Fidessa full year revenue and profit up; talks up outlook

Fidessa full year revenue and profit up; talks up outlook

Shares in UK trading technology vendor Fidessa have moved up after the company reported rising revenue and profits for the year and a strong sales pipeline, with no signs yet of a credit crisis-inspired slowdown in spending.

Fidessa stock was up 55.50 pence, or 7.4%, to 805.50 pence in afternoon trading after the vendor said revenue - including an eight-month contribution from its Latentzero unit - for the full year ending 31 December 2007 was up 43% to £135 million, compared to £94.6 million a year ago.

Full year pre-tax profit rose 20% from 14.3 million to £17.1 million.

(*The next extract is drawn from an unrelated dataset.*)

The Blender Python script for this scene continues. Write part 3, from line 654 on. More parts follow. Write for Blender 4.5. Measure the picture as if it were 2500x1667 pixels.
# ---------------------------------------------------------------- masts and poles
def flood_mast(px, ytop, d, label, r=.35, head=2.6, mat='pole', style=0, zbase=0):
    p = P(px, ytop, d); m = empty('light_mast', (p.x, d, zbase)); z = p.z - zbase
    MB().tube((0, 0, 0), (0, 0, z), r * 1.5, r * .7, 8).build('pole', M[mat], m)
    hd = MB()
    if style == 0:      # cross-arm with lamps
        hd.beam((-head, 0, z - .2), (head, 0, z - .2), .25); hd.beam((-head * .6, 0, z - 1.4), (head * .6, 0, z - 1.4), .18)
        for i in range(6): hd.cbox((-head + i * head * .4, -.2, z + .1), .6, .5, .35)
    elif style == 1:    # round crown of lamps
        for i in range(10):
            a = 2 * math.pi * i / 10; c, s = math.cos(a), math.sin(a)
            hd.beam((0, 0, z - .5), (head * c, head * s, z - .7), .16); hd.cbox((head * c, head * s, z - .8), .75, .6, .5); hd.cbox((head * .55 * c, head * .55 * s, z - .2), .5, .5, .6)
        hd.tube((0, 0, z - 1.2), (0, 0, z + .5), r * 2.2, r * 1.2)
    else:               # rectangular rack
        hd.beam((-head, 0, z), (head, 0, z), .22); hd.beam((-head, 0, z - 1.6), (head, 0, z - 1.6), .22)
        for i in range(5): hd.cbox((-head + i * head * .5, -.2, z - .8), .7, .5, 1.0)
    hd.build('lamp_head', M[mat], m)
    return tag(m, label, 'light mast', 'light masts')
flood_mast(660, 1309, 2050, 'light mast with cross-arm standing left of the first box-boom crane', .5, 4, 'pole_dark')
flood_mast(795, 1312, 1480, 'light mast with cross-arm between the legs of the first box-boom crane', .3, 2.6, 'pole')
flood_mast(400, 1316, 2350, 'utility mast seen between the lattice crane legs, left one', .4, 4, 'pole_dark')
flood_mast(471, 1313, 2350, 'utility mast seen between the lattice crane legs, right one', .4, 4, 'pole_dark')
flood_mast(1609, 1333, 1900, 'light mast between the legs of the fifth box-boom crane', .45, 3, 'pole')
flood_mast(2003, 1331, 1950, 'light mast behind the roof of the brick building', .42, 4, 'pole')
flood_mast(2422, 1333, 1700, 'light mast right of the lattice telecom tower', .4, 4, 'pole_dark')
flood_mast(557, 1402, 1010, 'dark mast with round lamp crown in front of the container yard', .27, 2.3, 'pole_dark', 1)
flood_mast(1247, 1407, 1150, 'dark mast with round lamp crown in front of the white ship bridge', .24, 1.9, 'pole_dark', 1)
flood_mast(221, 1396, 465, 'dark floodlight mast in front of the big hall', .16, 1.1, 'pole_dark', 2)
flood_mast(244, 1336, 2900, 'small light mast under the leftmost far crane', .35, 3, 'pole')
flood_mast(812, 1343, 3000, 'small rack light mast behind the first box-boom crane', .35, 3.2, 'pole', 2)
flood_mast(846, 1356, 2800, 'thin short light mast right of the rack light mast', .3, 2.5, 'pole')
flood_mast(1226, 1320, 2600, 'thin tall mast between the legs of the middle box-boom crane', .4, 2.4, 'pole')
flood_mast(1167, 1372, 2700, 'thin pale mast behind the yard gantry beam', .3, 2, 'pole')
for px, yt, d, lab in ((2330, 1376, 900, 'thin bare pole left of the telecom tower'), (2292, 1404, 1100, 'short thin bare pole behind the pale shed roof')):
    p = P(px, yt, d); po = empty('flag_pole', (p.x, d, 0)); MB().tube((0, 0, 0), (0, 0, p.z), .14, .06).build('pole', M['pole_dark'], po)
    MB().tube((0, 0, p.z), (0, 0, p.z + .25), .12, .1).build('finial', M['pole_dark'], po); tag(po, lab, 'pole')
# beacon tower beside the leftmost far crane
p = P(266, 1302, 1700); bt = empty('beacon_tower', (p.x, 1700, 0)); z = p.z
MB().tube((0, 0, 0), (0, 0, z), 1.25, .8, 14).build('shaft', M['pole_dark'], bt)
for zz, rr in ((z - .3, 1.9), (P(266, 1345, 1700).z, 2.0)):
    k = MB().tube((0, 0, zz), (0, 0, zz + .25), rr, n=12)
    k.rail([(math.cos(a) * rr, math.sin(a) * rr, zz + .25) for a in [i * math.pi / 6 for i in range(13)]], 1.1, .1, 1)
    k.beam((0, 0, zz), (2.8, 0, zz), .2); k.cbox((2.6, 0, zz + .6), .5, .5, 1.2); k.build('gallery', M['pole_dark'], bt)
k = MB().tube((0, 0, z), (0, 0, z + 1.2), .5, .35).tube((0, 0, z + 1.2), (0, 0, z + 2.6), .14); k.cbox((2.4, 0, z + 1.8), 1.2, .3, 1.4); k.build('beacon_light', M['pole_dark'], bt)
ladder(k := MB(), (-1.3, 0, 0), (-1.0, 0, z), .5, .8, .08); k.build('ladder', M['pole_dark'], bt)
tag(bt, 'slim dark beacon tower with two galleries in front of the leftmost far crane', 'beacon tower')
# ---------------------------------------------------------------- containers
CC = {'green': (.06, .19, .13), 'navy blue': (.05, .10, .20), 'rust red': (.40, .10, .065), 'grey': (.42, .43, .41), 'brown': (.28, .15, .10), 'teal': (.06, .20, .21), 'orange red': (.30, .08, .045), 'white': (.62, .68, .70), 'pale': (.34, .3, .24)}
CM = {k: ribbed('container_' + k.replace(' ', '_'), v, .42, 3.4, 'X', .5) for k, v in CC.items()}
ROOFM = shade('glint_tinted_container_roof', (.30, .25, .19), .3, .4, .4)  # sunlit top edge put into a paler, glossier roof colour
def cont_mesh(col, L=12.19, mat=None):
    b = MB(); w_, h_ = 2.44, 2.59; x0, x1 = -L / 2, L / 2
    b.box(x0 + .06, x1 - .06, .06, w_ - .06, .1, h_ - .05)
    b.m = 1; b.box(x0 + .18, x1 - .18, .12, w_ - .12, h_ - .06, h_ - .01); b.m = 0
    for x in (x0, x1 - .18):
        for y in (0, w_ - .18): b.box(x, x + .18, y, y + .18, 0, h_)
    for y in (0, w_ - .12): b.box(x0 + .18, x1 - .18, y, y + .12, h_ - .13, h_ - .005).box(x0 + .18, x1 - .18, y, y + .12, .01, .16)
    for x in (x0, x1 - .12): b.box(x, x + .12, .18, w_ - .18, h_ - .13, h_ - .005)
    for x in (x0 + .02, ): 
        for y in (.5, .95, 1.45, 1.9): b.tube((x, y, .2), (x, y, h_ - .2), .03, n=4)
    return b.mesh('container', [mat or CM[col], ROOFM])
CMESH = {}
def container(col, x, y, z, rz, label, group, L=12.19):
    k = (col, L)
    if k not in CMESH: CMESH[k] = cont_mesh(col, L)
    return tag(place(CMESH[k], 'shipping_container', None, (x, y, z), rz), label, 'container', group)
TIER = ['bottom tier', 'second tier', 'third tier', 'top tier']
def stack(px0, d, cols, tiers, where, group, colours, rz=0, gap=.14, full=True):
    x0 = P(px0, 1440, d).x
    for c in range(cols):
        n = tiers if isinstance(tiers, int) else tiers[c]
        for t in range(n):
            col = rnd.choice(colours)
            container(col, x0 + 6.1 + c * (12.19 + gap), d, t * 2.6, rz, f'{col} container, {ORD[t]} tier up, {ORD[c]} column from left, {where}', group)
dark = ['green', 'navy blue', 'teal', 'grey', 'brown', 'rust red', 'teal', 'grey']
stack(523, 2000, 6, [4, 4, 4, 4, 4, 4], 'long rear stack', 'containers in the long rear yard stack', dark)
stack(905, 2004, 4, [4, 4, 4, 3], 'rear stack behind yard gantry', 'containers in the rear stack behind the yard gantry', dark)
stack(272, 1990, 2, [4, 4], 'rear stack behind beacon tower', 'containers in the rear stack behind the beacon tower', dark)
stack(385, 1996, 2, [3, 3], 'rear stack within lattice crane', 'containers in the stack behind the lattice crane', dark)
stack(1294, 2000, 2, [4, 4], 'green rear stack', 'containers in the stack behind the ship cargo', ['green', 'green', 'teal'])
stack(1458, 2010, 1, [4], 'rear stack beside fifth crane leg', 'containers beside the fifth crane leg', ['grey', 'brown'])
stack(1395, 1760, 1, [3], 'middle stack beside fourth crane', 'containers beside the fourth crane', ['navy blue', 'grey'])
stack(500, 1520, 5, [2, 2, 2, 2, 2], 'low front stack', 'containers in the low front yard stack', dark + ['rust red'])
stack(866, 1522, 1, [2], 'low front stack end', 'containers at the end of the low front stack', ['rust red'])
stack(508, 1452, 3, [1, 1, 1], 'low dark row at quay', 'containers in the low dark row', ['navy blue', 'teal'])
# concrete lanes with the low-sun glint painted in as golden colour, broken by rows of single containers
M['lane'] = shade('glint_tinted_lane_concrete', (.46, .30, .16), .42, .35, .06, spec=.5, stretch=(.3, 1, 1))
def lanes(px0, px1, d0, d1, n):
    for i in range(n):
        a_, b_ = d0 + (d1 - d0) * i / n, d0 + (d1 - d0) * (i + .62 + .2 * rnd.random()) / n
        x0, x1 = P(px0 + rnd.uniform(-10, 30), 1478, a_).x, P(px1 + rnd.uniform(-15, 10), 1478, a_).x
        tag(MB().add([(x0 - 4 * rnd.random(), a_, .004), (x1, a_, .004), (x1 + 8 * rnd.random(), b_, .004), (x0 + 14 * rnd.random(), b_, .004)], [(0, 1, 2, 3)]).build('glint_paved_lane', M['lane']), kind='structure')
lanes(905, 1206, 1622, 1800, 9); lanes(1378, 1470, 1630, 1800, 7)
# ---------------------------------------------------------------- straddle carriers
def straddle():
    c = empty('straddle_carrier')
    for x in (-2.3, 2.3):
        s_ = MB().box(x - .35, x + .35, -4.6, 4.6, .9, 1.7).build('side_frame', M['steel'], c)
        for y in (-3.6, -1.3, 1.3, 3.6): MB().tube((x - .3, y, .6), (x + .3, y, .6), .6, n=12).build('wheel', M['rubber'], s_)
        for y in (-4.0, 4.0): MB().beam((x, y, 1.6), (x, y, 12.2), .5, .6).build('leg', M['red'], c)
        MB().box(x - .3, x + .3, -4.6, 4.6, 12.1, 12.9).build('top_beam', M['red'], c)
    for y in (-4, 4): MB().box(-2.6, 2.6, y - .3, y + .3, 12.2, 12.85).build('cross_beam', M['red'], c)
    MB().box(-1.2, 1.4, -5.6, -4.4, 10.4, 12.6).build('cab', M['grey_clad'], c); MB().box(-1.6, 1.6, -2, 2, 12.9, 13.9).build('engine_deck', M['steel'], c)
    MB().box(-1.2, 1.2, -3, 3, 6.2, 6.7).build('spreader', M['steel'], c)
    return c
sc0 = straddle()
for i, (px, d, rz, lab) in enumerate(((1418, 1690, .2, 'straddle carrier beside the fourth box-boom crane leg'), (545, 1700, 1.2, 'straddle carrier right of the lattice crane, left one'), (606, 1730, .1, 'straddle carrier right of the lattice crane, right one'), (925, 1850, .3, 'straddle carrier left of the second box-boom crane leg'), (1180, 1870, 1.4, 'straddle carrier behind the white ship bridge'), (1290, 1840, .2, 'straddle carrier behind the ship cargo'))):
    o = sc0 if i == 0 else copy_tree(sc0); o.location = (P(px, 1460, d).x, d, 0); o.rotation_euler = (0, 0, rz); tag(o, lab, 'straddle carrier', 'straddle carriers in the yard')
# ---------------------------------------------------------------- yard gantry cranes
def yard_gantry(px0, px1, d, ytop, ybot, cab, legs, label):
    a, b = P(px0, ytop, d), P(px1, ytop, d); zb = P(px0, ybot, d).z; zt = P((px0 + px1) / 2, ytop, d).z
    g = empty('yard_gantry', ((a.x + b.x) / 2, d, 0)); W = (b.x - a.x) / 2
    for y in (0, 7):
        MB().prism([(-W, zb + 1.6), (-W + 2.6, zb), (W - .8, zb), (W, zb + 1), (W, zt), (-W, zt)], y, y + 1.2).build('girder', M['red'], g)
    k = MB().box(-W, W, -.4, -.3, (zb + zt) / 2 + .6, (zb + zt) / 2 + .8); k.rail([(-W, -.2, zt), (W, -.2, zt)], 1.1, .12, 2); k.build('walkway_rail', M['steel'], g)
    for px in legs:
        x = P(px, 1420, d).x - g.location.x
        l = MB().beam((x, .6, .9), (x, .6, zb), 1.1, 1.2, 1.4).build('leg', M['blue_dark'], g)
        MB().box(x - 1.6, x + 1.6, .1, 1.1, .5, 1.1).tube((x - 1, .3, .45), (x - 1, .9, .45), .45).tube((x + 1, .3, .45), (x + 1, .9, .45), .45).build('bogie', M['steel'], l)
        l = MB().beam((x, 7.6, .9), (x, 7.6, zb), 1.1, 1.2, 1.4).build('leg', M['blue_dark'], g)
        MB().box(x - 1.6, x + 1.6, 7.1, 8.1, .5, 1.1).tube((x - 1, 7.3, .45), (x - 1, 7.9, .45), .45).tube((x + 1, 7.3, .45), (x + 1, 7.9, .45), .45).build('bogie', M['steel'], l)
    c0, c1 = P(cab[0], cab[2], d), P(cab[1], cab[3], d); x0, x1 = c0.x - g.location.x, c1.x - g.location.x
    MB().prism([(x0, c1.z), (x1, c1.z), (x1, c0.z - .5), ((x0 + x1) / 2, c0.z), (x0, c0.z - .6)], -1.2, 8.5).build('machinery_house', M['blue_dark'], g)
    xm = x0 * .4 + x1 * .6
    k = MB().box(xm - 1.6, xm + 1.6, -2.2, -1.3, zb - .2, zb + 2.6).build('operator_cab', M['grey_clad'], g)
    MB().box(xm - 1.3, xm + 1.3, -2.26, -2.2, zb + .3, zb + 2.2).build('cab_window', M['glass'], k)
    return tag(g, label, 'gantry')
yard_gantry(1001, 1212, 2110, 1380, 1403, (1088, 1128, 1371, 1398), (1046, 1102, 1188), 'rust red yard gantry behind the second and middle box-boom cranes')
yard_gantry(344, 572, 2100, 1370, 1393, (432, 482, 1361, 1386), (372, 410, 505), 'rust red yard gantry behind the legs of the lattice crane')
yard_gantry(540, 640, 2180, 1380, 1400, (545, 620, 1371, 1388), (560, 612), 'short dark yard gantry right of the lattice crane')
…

Chris Aspinwall, chief executive, Fidessa says during 2007, market conditions in both the buy-side and sell-side businesses have remained strong. High levels of market activity have combined with regulatory changes such as RegNMS in the US and MiFID in Europe to maintain demand for products and compliance tools.

Fidessa says revenue growth has been consistent across regions. Year on year revenue from clients in Europe was up by 42% from £48.7 million to £69.2 million. North American revenue grew 52% to £49.5 million, while revenues from Asia increased 23% to £16.3 million.

The acquisition of LatentZero at the end of April transformed the company into a major vendor to the buy-side as well as the sell-side. The company says the unit has performed well, delivering an operating profit of £1.2 million with an operating margin of 9.1%, a material improvement from being loss making in recent years.

Looking ahead, Aspinwall says so far the business remains unscathed by the US credit crisis.

"We expect that some of our customers may come under pressure during 2008 as a result of the current market conditions, but we have yet to see any impact of this within our sales pipeline," he says.

Aspinwall says the firm expects that demand for services to remain strong as customers look to maximise workflow efficiency in order to control costs and further fragmentation of liquidity drives widespread use of execution tools.

"In addition, we believe that the recent market changes will increase the pressure on both the buy-side and sell-side to implement the market leading compliance tools that we offer," says Aspinwall. "As a result, we anticipate that performance will continue to be strong across the business in 2008."